▶ INFORMATION SUPPLIED:
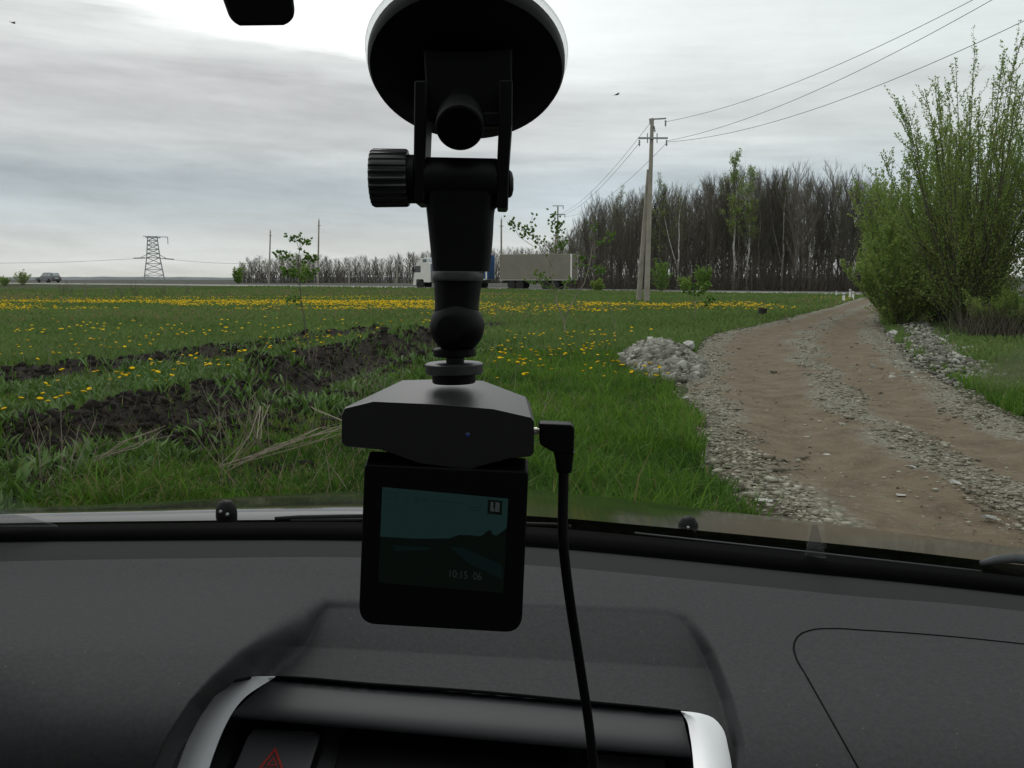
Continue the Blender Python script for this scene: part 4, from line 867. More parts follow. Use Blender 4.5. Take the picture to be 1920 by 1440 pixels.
b.bar((xc - 34 * s_, dL, zm - .3), (xc - 14 * s_, dL, zm - .1), .55); b.bar((xc + 18 * s_, dL, zm - .3), (xc + 36 * s_, dL, zm - .8), .55); b.turn((xc, dL), R(21.9)).build('lower_crossarm', M['steel'], o)
b = MB(); b.bar((xc - 16 * s_, dL, zt + .1), (xc + 27 * s_, dL, zt - .2), .35); b.bar((xc - 12 * s_, dL, zt - .5), (xc + 14 * s_, dL, zt - .6), .45); b.turn((xc, dL), R(21.9)).build('upper_crossarm', M['steel'], o)
b = MB(); b.tube([(xc + 26.5 * s_, dL, zt - .2), (xc + 26.5 * s_, dL, zt - 14 * s_)], .16, 6); b.turn((xc, dL), R(21.9)).build('insulator', M['dark_steel'], o)
span((xc - 35 * s_, dL, zm - .4), PT(-60, 493, 430), .8, .07, 'faint wire from the left arm of the lattice pylon'); span((xc + 36 * s_, dL, zm - .9), PT(474, 494, 380), .6, .07, 'faint wire from the right arm of the lattice pylon')
# ------------------------------------------------------------------ marker posts
M['post_black'] = mat('post_black_band', (.02, .02, .02), .6)
for px, yb, yt, lab in [(1568, 555.5, 545, 'smallest white marker post beside the road junction, farthest left'), (1581.5, 567, 549, 'white marker post nearest the track at the junction'), (1593.5, 559, 541.5, 'tallest white marker post of the junction, with a dark band'), (1599, 562, 546, 'white marker post at the right end of the junction group')]:
    p = GP(px, yb, .0); h = (yb - yt) / FPX * p.y; z = gz1(p.x, p.y); o = thing('marker_post', lab, 'marker post', (p.x, p.y, z)); b = MB(); w_ = .11
    b.loft([(p.x + i * w_ / 2, p.y + j * .04, z - .1) for i, j in ((-1, -1), (1, -1), (1, 1), (-1, 1))], [(p.x + i * w_ / 2, p.y + j * .04, z + h - .04 + (.04 if i < 0 else 0)) for i, j in ((-1, -1), (1, -1), (1, 1), (-1, 1))]); b.build('post', M['white_paint'], o)
    b = MB(); b.box((p.x, p.y, z + h * .78), (w_ + .008, .09, h * .10)); b.build('band', M['post_black'], o)
# ================================================================== LORRY AND TRAILER
def wheel(x, y, r, wd_, parent, dual=False):
    b = MB(); b.lathe([(r * .55, -wd_ / 2), (r * .93, -wd_ / 2), (r, -wd_ * .32), (r, wd_ * .32), (r * .93, wd_ / 2), (r * .55, wd_ / 2)], (x, y, r), (0, 1, 0), 20); w_ = b.build('wheel', M['tyre'], parent, True, local=True, auto=40)
    b = MB(); b.lathe([(r * .55, -wd_ * .45), (r * .5, -wd_ * .52), (r * .2, -wd_ * .3), (.02, -wd_ * .32)], (x, y, r), (0, 1, 0), 14); b.build('rim', M['rim'], w_, True, local=True, auto=40)
M['rim'] = mat('steel_rim', (.16, .16, .16), .5, metal=.3); M['cab'] = mat('white_cab_paint', (.70, .69, .65), .35, coat=.3, var=.06, vscale=2); M['blue'] = mat('blue_tarpaulin', (.02, .085, .22), .55, var=.12, vscale=1.5); M['tarp'] = mat('grey_tarpaulin', (.21, .19, .155), .7, var=.10, vscale=1.2, bump=.3, bscale=3, bdist=.03)
M['darktarp'] = mat('dark_blue_grey_tarpaulin', (.04, .05, .065), .6, var=.1, vscale=1.5)
tail = PT(1072, 541, 100.5); dirv = Vector((-math.cos(R(20)), math.sin(R(20)), 0)); rz = math.atan2(dirv.y, dirv.x); side_ = Vector((dirv.y, -dirv.x, 0))     # local +x = driving direction
# near side of the vehicle is local +y or -y?  local y = Rz*(0,1): (-sin, cos)
ly = Vector((-math.sin(rz), math.cos(rz), 0)); near = 1 if ly.y < 0 else -1
z0 = float(road_side(np.array([tail.x]), np.array([tail.y + 3]))[1][0]) + .06
LT = 8.7; ctr = Vector((tail.x, tail.y, 0)) - ly * near * 1.25
def veh_box(b, x0, x1, y0, y1, za, zb2, mi=0): b.box(((x0 + x1) / 2, (y0 + y1) / 2, (za + zb2) / 2), (x1 - x0, y1 - y0, zb2 - za), mi)
tr = thing('lorry_trailer', 'grey brown tarpaulin trailer pulled by the white lorry', 'trailer', (ctr.x, ctr.y, z0), rz)
b = MB(); veh_box(b, 0.02, LT, -1.24, 1.24, 1.12, 3.98); b.build('tarpaulin', M['tarp'], tr, local=True, bevel=.05)
b = MB(); veh_box(b, 0, LT + .05, -1.25, 1.25, 1.0, 1.11); b.build('side_rail', mat('rail_paint', (.38, .37, .34), .5), tr, local=True)
b = MB()
for yy in (-1.27, 1.27): veh_box(b, .0, .16, yy - .02, yy + .02, 1.11, 3.95)
b.build('corner_post', M['white_paint'], tr, local=True)
b = MB(); veh_box(b, .1, LT - .1, -.45, .45, .72, .995); veh_box(b, LT, LT + 1.7, -.06, .06, .74, .84); veh_box(b, .02, .10, -1.2, 1.2, .55, .72); b.build('chassis', M['dark_grey'], tr, local=True)
for xx in (2.0, 3.2, 6.3, 7.3):
    for yy in (-1.05, 1.05): wheel(xx, yy, .48, .3, tr)
b = MB(); veh_box(b, -.03, -.005, -1.1, -.8, .58, .70); veh_box(b, -.03, -.005, .8, 1.1, .58, .70); b.build('tail_light', mat('red_lens', (.25, .01, .01), .3), tr, local=True)
xo = LT + 1.55; c2 = ctr + dirv * xo; LB = 6.9
lo_ = thing('lorry', 'white cab lorry with a blue cargo body, driving left on the main road', 'lorry', (c2.x, c2.y, z0), rz)
b = MB(); veh_box(b, 0.02, LB, -1.24, 1.24, 1.15, 3.98); bo = b.build('cargo_body', M['blue'], lo_, local=True, bevel=.04)
b = MB(); yn = near * 1.25; veh_box(b, 2.2, LB - .1, min(yn, yn + near * .012), max(yn, yn + near * .012), 1.3, 3.85); veh_box(b, .35, 2.0, min(yn, yn + near * .012), max(yn, yn + near * .012), 1.3, 3.85); b.build('side_curtain', M['darktarp'], lo_, local=True)
b = MB()
for yy in (-1.28, 1.28): veh_box(b, .0, .17, yy - .02, yy + .02, 1.15, 3.9)
veh_box(b, .2, LB, -1.265, 1.265, 1.05, 1.15); b.build('corner_post', M['white_paint'], lo_, local=True)
b = MB(); veh_box(b, .1, LB + 1.8, -.45, .45, .7, 1.04); veh_box(b, 2.3, 4.2, -1.15, 1.15, .45, .95); b.build('chassis', M['dark_grey'], lo_, local=True)
xf = LB + .35; xe = xf + 2.25
b = MB(); prof = [(xf, .75), (xf + .9, .75), (xf + .95, 1.1), (xf + 1.9, 1.1), (xf + 1.95, .55), (xe, .5), (xe + .02, 1.3), (xe - .06, 1.75), (xe - .28, 2.75), (xe - .45, 3.0), (xe - .9, 3.55), (xf + .45, 3.72), (xf + .25, 3.1), (xf, 3.0)]
b.loft([(x, -1.24, z) for x, z in prof], [(x, 1.24, z) for x, z in prof]); cabo = b.build('cab', M['cab'], lo_, local=True, bevel=.05)
b = MB(); A = [(xe - .12, 1.95), (xe - .03 - .25, 2.7), (xe - .95, 2.72), (xe - .95, 1.95)]
for s in (-1, 1): b.loft([(x, s * 1.245, z) for x, z in A], [(x, s * 1.255, z) for x, z in A])
b.build('side_window', M['glass_dark'], cabo, local=True)
b = MB(); b.loft([(xe - .045, -1.1, 1.8), (xe - .045, 1.1, 1.8), (xe - .265, 1.1, 2.72), (xe - .265, -1.1, 2.72)], [(xe - .015, -1.1, 1.8), (xe - .015, 1.1, 1.8), (xe - .235, 1.1, 2.72), (xe - .235, -1.1, 2.72)]); b.build('windscreen', M['glass_dark'], cabo, local=True)
b = MB(); veh_box(b, xf + .5, xf + 1.0, -1.251, 1.251, 3.15, 3.5); b.build('roof_deflector_opening', mat('grey_blue_trim', (.12, .15, .19), .5), cabo, local=True)
b = MB(); veh_box(b, xe - .02, xe + .1, -1.2, 1.2, .42, .95); veh_box(b, xe - .35, xe - .02, -1.25, 1.25, .42, .56); b.build('bumper', M['cab'], lo_, local=True, bevel=.04)
b = MB(); [veh_box(b, xe + .05, xe + .12, s * 1.0 - .14, s * 1.0 + .14, .62, .82) for s in (-1, 1)]; b.build('headlight', M['glass_dark'], lo_, local=True)
for s in (-1, 1):
    b = MB(); veh_box(b, xe - .12, xe + .02, s * 1.42 - .1, s * 1.42 + .1, 2.0, 2.6); b.bar((xe - .2, s * 1.2, 2.6), (xe - .05, s * 1.42, 2.5), .04); b.build('mirror', M['black'], lo_, local=True)
for xx, r_ in ((xf + 1.43, .50), (1.3, .5), (2.55, .5)):
    for yy in (-1.05, 1.05): wheel(xx, yy, r_, .32, lo_)
# ================================================================== GREY ESTATE CAR
pc = PT(108, 529, 147.2); pc.y = 143; rzc = math.atan2(math.sin(R(28)), -math.cos(R(28))); zc = float(road_side(np.array([pc.x]), np.array([pc.y + 4.0]))[1][0]) + .05
dc = Vector((math.cos(rzc), math.sin(rzc), 0)); cc = Vector((pc.x, pc.y + 4.2, 0)) + dc * .2; L = 4.35; vh = thing('estate_car', 'grey estate car on the main road at far left, seen from its rear side', 'car', (cc.x, cc.y, zc), rzc)
b = MB(); pr = [(0, .35), (0, .95), (.12, 1.0), (2.9, 1.0), (4.15, .85), (L, .72), (L + .03, .4), (L - .2, .28), (.15, .28)]; cgrey = mat('grey_car_paint', (.14, .15, .16), .3, metal=.4, coat=.4)
b.loft([(x, -.84, z) for x, z in pr], [(x, .84, z) for x, z in pr]); bd = b.build('body', cgrey, vh, local=True, bevel=.05)
b = MB(); pr = [(.08, .99), (.35, 1.58), (.6, 1.66), (2.2, 1.66), (2.5, 1.58), (3.15, .99)]; b.loft([(x, -.78 + .12 * (z > 1.2), z) for x, z in pr], [(x, .78 - .12 * (z > 1.2), z) for x, z in pr]); b.build('cabin', cgrey, vh, local=True, bevel=.04)
M['pale_glass'] = mat('reflecting_glass', (.30, .32, .33), .1, spec=.8); b = MB()
for s in (-1, 1):
    for xa, xb in ((.42, 1.2), (1.3, 2.1), (2.2, 2.85)): b.loft([(xa, s * .775, 1.06), (xb, s * .775, 1.06), (min(xb, 2.5), s * .672, 1.56), (max(xa, .5), s * .672, 1.56)], [(xa, s * .79, 1.06), (xb, s * .79, 1.06), (min(xb, 2.5), s * .687, 1.56), (max(xa, .5), s * .687, 1.56)])
b.loft([(.08, -.62, 1.08), (.08, .62, 1.08), (.30, .55, 1.52), (.30, -.55, 1.52)], [(.06, -.62, 1.08), (.06, .62, 1.08), (.28, .55, 1.52), (.28, -.55, 1.52)]); b.build('window', M['pale_glass'], vh, local=True)
b = MB(); veh_box(b, -.08, .02, -.82, .82, .38, .55); veh_box(b, L - .02, L + .08, -.82, .82, .36, .52); b.build('bumper', M['dark_grey'], vh, local=True)
b = MB(); [veh_box(b, -.02, .005, s * .74 - .08, s * .74 + .08, .66, .88) for s in (-1, 1)]; b.build('tail_light', mat('tail_lens', (.2, .02, .02), .3), vh, local=True)
b = MB(); veh_box(b, -.03, -.002, -.26, .26, .68, .80); b.build('number_plate', M['white_paint'], vh, local=True)
for xx in (.8, 3.45):
    for yy in (-.78, .78): wheel(xx, yy, .33, .2, vh)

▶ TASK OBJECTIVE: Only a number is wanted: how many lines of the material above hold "from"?

▶ OUTPUT FOR THIS EXERCISE: 3